Sam de Silva - Loyalty
Sam de Silva is a creative producer and media practitioner. He has a multi-disciplinary background and has an interest in tactical media-arts, surveillance research, and protest and mobilisation strategies. Sam has a background in information and communications technologies, and has been a lecturer at the Media and Communications Department at the University of Melbourne. Recently, he has been spending time in Sri Lanka, trying to make sense of the cycles of violence that ripples through the island.

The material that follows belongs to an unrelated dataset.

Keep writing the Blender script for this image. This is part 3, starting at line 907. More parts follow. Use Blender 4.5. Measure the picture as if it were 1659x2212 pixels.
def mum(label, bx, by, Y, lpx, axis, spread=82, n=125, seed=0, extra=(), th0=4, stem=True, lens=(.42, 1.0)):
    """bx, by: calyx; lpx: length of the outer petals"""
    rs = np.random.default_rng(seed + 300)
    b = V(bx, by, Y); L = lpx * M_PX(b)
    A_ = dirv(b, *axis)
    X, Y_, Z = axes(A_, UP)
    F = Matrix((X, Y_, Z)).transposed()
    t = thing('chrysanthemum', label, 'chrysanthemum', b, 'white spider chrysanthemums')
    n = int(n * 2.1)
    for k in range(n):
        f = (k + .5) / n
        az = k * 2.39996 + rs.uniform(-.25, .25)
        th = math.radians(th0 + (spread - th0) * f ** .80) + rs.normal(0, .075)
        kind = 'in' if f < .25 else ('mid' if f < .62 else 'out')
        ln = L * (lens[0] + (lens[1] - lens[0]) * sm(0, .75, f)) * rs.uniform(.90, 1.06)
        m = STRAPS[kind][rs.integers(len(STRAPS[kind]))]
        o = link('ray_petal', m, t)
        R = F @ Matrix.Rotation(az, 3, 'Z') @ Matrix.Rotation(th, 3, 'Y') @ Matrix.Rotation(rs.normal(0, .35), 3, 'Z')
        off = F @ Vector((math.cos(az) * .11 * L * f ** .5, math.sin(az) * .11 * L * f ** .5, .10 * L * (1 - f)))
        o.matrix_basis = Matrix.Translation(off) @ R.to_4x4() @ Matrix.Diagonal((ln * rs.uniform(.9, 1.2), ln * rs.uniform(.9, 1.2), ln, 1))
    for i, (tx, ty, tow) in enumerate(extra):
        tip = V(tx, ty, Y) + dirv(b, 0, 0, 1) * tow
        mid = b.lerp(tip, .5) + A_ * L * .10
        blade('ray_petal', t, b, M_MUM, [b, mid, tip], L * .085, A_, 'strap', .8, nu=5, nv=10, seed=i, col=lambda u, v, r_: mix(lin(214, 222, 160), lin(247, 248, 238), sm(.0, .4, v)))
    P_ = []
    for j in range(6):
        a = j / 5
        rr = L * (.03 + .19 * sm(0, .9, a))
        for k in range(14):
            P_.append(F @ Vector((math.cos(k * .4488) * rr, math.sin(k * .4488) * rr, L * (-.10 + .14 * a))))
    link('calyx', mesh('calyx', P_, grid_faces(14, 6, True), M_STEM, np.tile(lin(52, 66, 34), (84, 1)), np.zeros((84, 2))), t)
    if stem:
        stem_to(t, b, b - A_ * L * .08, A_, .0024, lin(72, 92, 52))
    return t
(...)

Ashok Sukumaran - Insulation
Bio: Ashok Sukumaran studied architecture and media art, and now works principally as an artist, on a range of projects and collaborations involving elements such as electricity, spectacle, doubt, and power. His work is shown and has received awards internationally. He is a co-founder of CAMP, a new space for artistic and research activity based in Mumbai.

Ravi Sundaram - Accident
Ravi Sundaram is a Fellow at the Centre for the Study of Developing Societies (CSDS), Delhi. In 2000 he founded The Sarai programme along with Monica Narula, Jeebesh Bagchi, Ravi Vasudevan and Shuddhabrata Sengupta. Sarai is a programme of the CSDS and one of South Asia’s best known spaces that work on media and urbanism. In Sarai, he works with on research projects on media culture which examine the emerging inter-media junctions in Indian and Asian cities. He has co-edited the critically acclaimed series: the Sarai Readers: The Public Domain (2001), The Cities of Everyday Life(2002), Shaping Technologies (2003), and the Crisis Media(2004), and Frontiers (2007). He is the author of After Media: Urbanism and Pirate culture in Delhi, (Routledge) London (2009). His current work is on urban fear.